Así que sin pensarlo dos
veces, sale, y con las alpargatas empapadas, se dirige hacia Castro del Río,
donde sabe, de buena tinta, que estará seguro y podrá llevar a buen puerto sus
planes. Por el camino, todavía cerca de Aguilar, se cruza con dos paisanas,
vecinas a las que conoce bien. Si veis a mi madre y a Carmela, decidles que me
habéis visto, que me encuentro bien y que me voy para Castro a unirme a mis
camaradas. Decidles que no sufran por mí, que volveré en cuanto las cosas se
calmen y que las quiero mucho. A las dos. Algo así debió decirles Rafael a sus
vecinas para que se lo transmitieran a su madre y a su mujer.
Esa va a ser la última vez
que alguien vea, en Aguilar de la Frontera, a Rafael Romero Leiva. Ese día
Rafael tenía la edad de Cristo. Mientras camina a toda prisa por la carretera
polvorienta en busca de la libertad, no puede imaginar, ni por un instante, que
en las próximas horas, su padre, su hermano pequeño, Francisco, y la mujer a la
que ama, Carmela, van a morir, tiroteados en la puerta del molino, mientras los
gritos desgarradores de su madre, espectadora involuntaria del horror, se
clavan en los oídos de los asesinos y los maldice eternamente. No puede
imaginar, ni por un instante, que los cadáveres de sus seres queridos van a
quedar tirados junto a la pocilga de los cochinos, durante varios días,
pudriéndose bajo el sol ardiente del verano andaluz, para que el dantesco
espectáculo sirva de escarmiento, para que todos vean lo que les puede ocurrir
a los rojos y a sus amigos, si no colaboran con los dirigentes de la nueva
España.

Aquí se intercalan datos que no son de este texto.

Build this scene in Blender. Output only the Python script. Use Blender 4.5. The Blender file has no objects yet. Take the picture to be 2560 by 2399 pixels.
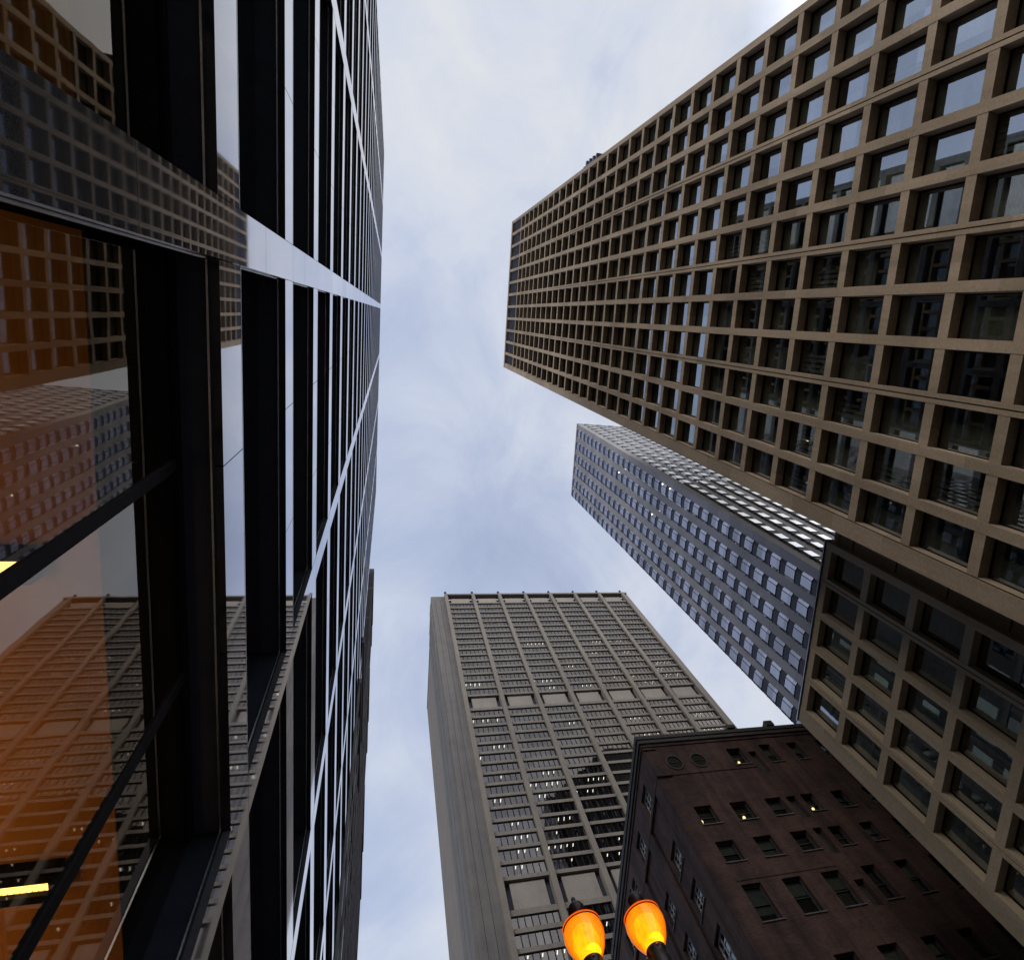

Rafael no puede imaginar, mientras escapa y salva su vida, lo que la
vida le tiene reservado a partir de aquel día.
(Este relato, basado en hechos absolutamente reales, está
incluido en mi libro El llanto, la sangre, el
fuego, publicado en 2012 por la Editorial Alhulia)
#18JYoCondeno la dictadura franquista y recuerdo, en el día en
que se cumplen 78 años del golpe de estado, a todas las mujeres y hombres que
fueron víctimas de la barbarie fascista.